No dia 28, realizou-se em Brasília, a terceira edição do Dia Internacional do Soldado e do Policial Colombiano Mutilados. Em 17 anos, foram mais de 3.600 os feridos por minas terrestres. Uma média de 215 por ano, mas que tem crescido de forma absurda nos últimos dois anos.
Os militares colombianos têm hoje, um índice de aprovação popular de 82% e as Forças Armadas daquele país, são a instituição de maior credibilidade na Colômbia. Enquanto isso, as Farc que se autodenominam “Exército do Povo”, tem menos de 1% de aprovação e só ficam à frente do ELN.
Esses dados mostram que a violência na Colômbia tem feito vítimas não apenas junto à população civil, mas também àqueles que combatem diretamente a guerrilha. Para essas pessoas, os direitos humanos são letra morta.
O Brasil, talvez sem a intenção deliberada, ignorou essas vítimas e fortaleceu o papel das Farc na região, ao impedir que o senhor Medina fosse extraditado. Nem mesmo as possíveis ligações de integrantes do governo colombiano com paramilitares, justificam tal decisão.

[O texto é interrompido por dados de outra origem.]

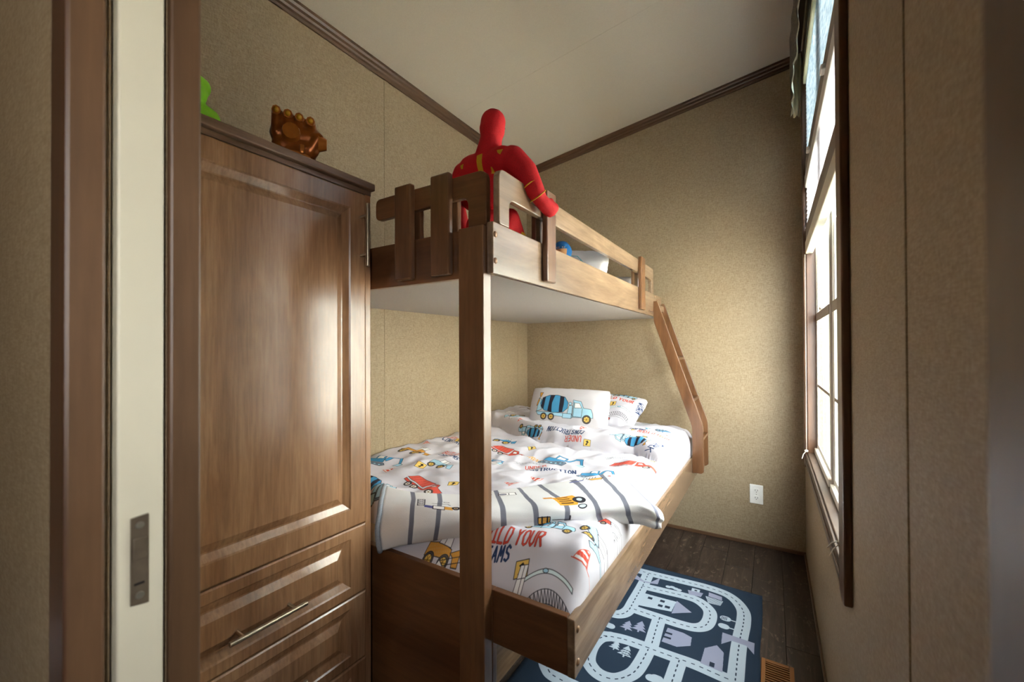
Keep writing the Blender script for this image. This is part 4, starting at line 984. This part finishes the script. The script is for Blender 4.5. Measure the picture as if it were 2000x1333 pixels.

O Brasil ignorou os direitos humanos de Tatiana, 15 anos, da Frente 58 das Farc, que perdeu a mãe assassinada pela guerrilha e foi abandonada pelo pai, em Dabeiba, Antioquia. Sem opção, foi recrutada pelas Farc e poucas semanas depois, já manuseava um fuzil AK-47 reforçado.
Em julho de 2003, a revista SEMANA, de Bogotá, publicou extensa reportagem sobre a infâmia cometida pelas Farc. Computadores da guerrilha foram apreendidos e registravam até onde chegavam os abusos cometidos contra as meninas colombianas.
Adriana, com 16 anos, recebeu dos comandantes a quem servia sexualmente, comprimidos de Cytotec abortivos. A gravidez contraria as regras impostas pelas Farc e Adriana, algumas semanas depois do aborto, foi condenada a semear quatro hectares de milho na região de La Esmeralda. Pelo menos 35 menores de 16 anos integraram a Frente 58 das Farc, de acordo com a Justiça colombiana.
Como bem ressaltou a reportagem de SEMANA, um crime contra a humanidade minimizado pelos comandantes com muito cinismo. Cinismo este que também o Brasil legitimou com sua decisão.